Mais alors qu’est-ce qui empêche cette dynamique d’ouverture de se pérenniser, en particulier dans les quartiers populaires?

“La participation des jeunes ne marche pas”

Une des clés de cette ouverture tient à la participation effective des jeunes aux actions éducatives et projets culturels, sociaux, humanitaires qui seraient menés au sein des établissements et au dehors. L’objectif recherché en stimulant la participation des jeunes est de pouvoir produire des actions collectives en réponse à des problèmes identifiés par les jeunes. Or cette participation effective pose problème. L’éducation exclut largement les jeunes du processus de prise de décision malgré la connaissance qu’ils ont de leurs propres besoins.

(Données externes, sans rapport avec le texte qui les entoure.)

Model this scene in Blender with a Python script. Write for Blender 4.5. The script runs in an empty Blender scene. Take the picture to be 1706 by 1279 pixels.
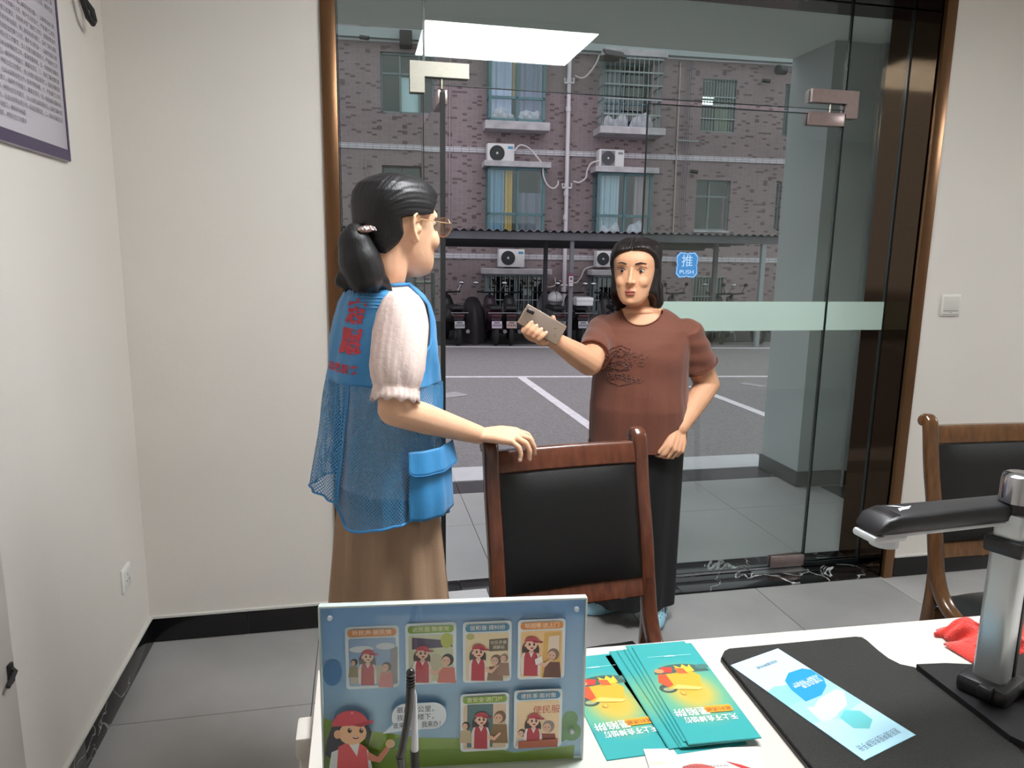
import bpy, bmesh, math, random
import numpy as np
from mathutils import Vector, Matrix, Euler
from mathutils.bvhtree import BVHTree
random.seed(7)
sc = bpy.context.scene
COL = sc.collection
PI = math.pi

# ---------------------------------------------------------------- camera
FPX, YAW, PITCH, ROLL, EYE = 1195.1, 0.20903, 0.17790, 0.01515, 1.5
def cam_axes():
    cy, sy, cp, sp = math.cos(YAW), math.sin(YAW), math.cos(PITCH), math.sin(PITCH)
    w = Vector((sy*cp, cy*cp, -sp)); r0 = Vector((cy, -sy, 0)); u0 = r0.cross(w)
    return (math.cos(ROLL)*r0 + math.sin(ROLL)*u0), (-math.sin(ROLL)*r0 + math.cos(ROLL)*u0), w
CR, CU, CW = cam_axes()
cd = bpy.data.cameras.new('camera'); cam = bpy.data.objects.new('camera', cd); COL.objects.link(cam)
cd.sensor_fit = 'HORIZONTAL'; cd.sensor_width = 36; cd.lens = FPX/1706*36
cd.clip_start = .02; cd.clip_end = 200
cam.matrix_world = Matrix(((CR.x, CU.x, -CW.x, 0), (CR.y, CU.y, -CW.y, 0), (CR.z, CU.z, -CW.z, EYE), (0, 0, 0, 1)))
sc.camera = cam

# ---------------------------------------------------------------- sky, exposure
wd = bpy.data.worlds.new('overcast'); sc.world = wd; wd.use_nodes = True
wn = wd.node_tree.nodes; wl = wd.node_tree.links
bg = wn['Background']; bg.inputs[1].default_value = 0.76
tc = wn.new('ShaderNodeTexCoord'); sx = wn.new('ShaderNodeSeparateXYZ'); rp = wn.new('ShaderNodeValToRGB')
wl.new(tc.outputs['Generated'], sx.inputs[0]); wl.new(sx.outputs['Z'], rp.inputs[0]); wl.new(rp.outputs[0], bg.inputs[0])
rp.color_ramp.elements[0].position = 0.0; rp.color_ramp.elements[0].color = (.56, .565, .60, 1)
rp.color_ramp.elements[1].position = 1.0; rp.color_ramp.elements[1].color = (.95, .955, .99, 1)
sc.view_settings.view_transform = 'Standard'; sc.view_settings.look = 'None'
sc.view_settings.gamma = 1; sc.view_settings.use_curve_mapping = False
sc.view_settings.exposure = 1.20
LAMP = 15.0      # radiance of the ceiling panels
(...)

Comme le remarque Patricia Loncle, si les expériences de participation sont largement promues par les acteurs politiques, elles s’adressent très largement à des jeunes organisés et déjà aguerris à la chose publique, des jeunes en réussite sur le plan scolaire, social et/ou professionnel. Chafik Hbila souligne que les jeunes les plus vulnérables de par leur environnement de socialisation et leurs parcours socioéducatifs, soupçonnent à peine l’existence de ces projets.

Une recherche menée sur le manque de participation des jeunes aux conseils citoyens mettait déjà en avant les problèmes éprouvés par ces jeunes: une faible capacité à se projeter dans l’avenir ; une connaissance quasi inexistante des moyens et des formes d’expression permettant d’intervenir dans la vie de la cité ; un sentiment dominant d’illégitimité face aux demandes de participation ; et enfin, des expériences de discrimination répétées qui génèrent résignation et perte de confiance dans les institutions. Ce même sentiment domine au sein des établissements scolaires malgré des dispositifs innovants conçus pour stimuler la participation des jeunes.

Les conseils à la vie collégienne (CVC) et conseils à la vie lycéenne (CVL) n’ont ainsi pas l’air toujours très actifs et sont parfois qualifiés de « coquille vide.» Le manque de participation des jeunes est renforcé souvent par une insuffisante maîtrise de la langue et une mauvaise connaissance des codes sociaux, scolaires ou non.